Sep 5, 2010

The Lake Nyos Limnic Eruption

Limnic eruptions are one of the strangest natural disasters known. The criteria required for one to occur make them very uncommon. Lake Nyos is located in a very remote area of the Cameroonian jungle. Though it is not very large, only 1.2 miles by 0.75 miles, it is quite deep, 682 feet.

Below the bed, a magma chamber is leaking carbon dioxide into the water. This transforms the water into carbonic acid. Since Carbon dioxide is 1.5 times denser than air, it will not rise from the bottom of a lake, unless pushed up by another force. There are only three such lakes known on whole Earth.
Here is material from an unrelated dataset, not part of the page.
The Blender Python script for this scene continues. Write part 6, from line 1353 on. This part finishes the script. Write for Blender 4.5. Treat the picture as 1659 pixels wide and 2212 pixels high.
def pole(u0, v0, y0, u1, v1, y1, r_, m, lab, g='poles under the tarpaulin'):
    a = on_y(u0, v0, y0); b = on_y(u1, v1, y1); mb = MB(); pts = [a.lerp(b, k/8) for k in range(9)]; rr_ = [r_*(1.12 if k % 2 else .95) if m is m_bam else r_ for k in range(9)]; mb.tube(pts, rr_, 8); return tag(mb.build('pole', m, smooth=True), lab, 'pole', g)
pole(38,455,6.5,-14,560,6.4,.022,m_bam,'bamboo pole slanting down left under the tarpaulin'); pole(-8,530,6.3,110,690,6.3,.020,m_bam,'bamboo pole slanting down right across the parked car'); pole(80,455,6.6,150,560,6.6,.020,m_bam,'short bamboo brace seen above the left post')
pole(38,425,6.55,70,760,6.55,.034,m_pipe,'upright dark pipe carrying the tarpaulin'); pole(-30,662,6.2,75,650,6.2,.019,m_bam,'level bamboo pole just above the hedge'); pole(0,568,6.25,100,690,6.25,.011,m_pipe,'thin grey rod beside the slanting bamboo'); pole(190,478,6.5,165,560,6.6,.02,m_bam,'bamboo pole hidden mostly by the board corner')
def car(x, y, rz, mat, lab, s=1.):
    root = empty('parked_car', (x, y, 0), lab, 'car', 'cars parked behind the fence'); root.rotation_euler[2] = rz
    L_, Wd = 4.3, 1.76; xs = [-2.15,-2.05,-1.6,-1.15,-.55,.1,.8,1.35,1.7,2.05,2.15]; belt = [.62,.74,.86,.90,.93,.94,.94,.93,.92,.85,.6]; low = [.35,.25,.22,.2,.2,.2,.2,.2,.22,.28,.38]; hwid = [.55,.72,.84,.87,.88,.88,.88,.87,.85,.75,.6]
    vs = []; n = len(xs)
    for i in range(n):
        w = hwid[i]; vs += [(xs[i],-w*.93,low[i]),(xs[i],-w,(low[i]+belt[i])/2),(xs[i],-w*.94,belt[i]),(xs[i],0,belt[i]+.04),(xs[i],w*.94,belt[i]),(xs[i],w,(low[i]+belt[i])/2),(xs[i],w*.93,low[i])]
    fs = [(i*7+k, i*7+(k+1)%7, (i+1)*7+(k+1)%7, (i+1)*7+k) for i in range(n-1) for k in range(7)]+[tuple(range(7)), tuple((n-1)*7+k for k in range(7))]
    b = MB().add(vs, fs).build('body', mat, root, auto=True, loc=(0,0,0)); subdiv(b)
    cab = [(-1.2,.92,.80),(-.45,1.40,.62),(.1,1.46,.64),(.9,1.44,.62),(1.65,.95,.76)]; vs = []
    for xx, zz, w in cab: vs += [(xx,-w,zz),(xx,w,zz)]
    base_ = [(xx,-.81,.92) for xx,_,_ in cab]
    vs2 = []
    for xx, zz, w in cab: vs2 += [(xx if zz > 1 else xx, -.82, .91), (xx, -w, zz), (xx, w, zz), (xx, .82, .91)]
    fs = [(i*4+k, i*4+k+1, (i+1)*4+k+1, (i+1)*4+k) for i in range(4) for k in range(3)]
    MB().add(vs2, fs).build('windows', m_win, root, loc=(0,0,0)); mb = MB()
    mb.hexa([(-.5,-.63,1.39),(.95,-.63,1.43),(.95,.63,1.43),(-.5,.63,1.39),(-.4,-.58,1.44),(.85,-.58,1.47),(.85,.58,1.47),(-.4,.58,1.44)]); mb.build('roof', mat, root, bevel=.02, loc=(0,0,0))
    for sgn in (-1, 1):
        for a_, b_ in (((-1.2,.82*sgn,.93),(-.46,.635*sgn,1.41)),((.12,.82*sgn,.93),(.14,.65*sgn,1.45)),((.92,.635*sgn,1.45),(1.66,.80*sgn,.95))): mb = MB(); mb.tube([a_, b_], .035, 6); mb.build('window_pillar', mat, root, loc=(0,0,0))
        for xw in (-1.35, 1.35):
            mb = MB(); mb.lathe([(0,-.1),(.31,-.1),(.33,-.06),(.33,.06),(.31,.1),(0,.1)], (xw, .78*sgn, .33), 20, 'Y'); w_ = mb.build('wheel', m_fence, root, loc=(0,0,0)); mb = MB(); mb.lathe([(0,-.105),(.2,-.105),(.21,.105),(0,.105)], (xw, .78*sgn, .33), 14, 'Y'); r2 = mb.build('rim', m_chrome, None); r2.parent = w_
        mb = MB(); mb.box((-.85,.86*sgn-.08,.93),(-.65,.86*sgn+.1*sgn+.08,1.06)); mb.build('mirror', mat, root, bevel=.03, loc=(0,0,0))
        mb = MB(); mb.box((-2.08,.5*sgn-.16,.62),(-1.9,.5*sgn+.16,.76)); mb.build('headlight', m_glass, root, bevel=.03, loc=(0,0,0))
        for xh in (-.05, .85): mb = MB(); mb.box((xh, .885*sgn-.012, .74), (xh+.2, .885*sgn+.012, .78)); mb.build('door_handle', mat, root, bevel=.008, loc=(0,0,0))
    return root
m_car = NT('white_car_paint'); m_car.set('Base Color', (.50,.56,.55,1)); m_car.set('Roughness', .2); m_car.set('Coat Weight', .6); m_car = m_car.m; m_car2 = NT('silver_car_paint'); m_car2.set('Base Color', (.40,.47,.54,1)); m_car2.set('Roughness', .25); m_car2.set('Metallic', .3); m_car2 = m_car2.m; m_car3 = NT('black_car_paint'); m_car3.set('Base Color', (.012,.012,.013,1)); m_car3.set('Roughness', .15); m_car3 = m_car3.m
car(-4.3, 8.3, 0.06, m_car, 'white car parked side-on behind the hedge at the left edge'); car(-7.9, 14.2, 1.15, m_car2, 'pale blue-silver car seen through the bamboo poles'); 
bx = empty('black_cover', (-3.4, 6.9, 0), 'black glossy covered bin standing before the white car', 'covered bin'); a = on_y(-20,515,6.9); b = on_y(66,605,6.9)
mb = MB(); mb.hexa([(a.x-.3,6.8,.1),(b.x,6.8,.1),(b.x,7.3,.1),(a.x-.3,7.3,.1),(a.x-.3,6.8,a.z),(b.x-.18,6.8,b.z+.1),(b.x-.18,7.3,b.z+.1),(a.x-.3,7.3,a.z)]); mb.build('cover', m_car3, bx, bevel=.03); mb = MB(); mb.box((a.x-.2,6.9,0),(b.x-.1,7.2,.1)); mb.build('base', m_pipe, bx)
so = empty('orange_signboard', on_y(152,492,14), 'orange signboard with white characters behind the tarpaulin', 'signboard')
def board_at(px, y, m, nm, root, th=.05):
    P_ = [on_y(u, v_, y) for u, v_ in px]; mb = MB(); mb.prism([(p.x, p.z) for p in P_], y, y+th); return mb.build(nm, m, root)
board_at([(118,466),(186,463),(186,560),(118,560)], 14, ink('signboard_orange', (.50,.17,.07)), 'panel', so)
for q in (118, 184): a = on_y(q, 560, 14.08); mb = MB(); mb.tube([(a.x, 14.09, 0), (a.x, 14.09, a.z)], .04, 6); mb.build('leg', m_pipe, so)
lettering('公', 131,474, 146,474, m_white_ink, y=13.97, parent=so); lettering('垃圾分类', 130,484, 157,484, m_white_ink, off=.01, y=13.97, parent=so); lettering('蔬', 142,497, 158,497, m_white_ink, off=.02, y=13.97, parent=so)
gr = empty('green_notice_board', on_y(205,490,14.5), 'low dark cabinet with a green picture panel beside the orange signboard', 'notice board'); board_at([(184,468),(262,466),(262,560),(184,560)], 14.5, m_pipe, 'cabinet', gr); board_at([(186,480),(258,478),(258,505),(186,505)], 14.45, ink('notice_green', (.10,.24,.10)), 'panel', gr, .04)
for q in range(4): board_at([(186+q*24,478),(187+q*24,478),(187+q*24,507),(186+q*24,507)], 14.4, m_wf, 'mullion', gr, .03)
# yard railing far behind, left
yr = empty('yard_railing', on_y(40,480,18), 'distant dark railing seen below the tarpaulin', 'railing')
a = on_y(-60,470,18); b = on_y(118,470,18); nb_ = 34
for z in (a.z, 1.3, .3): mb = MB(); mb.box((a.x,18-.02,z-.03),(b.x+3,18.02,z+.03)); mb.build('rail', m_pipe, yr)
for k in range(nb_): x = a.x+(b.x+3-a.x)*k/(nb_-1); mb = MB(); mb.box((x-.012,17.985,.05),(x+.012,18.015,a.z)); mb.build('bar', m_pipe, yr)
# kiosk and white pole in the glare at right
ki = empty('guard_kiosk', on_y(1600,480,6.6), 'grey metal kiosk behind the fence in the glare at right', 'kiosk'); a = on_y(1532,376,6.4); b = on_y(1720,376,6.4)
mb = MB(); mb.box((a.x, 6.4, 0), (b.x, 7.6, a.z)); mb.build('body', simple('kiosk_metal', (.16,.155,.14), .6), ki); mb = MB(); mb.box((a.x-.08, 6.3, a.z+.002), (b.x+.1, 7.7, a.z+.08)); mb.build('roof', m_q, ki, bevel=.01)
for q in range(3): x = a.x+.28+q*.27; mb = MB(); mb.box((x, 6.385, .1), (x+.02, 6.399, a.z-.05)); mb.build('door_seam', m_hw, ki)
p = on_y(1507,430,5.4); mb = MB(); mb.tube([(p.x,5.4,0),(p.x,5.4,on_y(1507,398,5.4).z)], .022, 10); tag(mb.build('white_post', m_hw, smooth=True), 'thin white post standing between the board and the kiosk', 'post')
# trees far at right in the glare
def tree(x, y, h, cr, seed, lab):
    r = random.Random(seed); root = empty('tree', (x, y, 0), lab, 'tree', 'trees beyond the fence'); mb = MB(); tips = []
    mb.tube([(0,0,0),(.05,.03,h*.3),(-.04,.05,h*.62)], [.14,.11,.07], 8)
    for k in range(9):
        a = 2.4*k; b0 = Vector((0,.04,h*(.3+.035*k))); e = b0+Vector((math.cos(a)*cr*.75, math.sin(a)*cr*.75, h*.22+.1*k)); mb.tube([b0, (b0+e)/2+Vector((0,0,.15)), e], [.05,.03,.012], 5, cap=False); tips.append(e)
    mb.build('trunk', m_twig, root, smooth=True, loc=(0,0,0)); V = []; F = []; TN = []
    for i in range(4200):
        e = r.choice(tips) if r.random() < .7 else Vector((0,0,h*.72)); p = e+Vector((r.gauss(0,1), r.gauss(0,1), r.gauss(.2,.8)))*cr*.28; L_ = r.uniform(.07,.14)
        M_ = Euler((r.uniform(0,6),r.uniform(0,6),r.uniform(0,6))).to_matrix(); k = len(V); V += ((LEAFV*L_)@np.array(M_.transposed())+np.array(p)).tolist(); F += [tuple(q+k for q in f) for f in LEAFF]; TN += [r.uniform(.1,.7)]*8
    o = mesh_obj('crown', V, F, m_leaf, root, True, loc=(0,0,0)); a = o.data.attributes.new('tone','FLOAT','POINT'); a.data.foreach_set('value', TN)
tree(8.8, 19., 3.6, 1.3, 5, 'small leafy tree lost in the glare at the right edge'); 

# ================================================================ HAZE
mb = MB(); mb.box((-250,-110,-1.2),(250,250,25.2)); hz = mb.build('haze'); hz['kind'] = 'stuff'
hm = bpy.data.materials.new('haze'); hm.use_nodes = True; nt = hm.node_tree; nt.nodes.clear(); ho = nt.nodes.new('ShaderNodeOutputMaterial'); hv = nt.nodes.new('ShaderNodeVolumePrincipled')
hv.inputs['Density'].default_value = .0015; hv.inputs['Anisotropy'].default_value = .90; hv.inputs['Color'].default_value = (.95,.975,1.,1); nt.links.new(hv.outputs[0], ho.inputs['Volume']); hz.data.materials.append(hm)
On August 21, 1986, the carbon dioxide underneath the lake suddenly erupted all at once, 1.6 million tons of it, and freed a cloud of carbon dioxide from the lake. This cloud, being heavier than air, clasped the ground contours, and blew out of the lake at 60 mph, went downhill throughout the area at up to 30 mph, and displaced all the oxygen in several small villages, suffocating between 1,700 and 1,800 people, excluding their livestock.

The force of the gas discharge also blew out the lake water itself, in an 80 ft high tsunami that stripped the trees, shrubs, and soil off one side of the shore.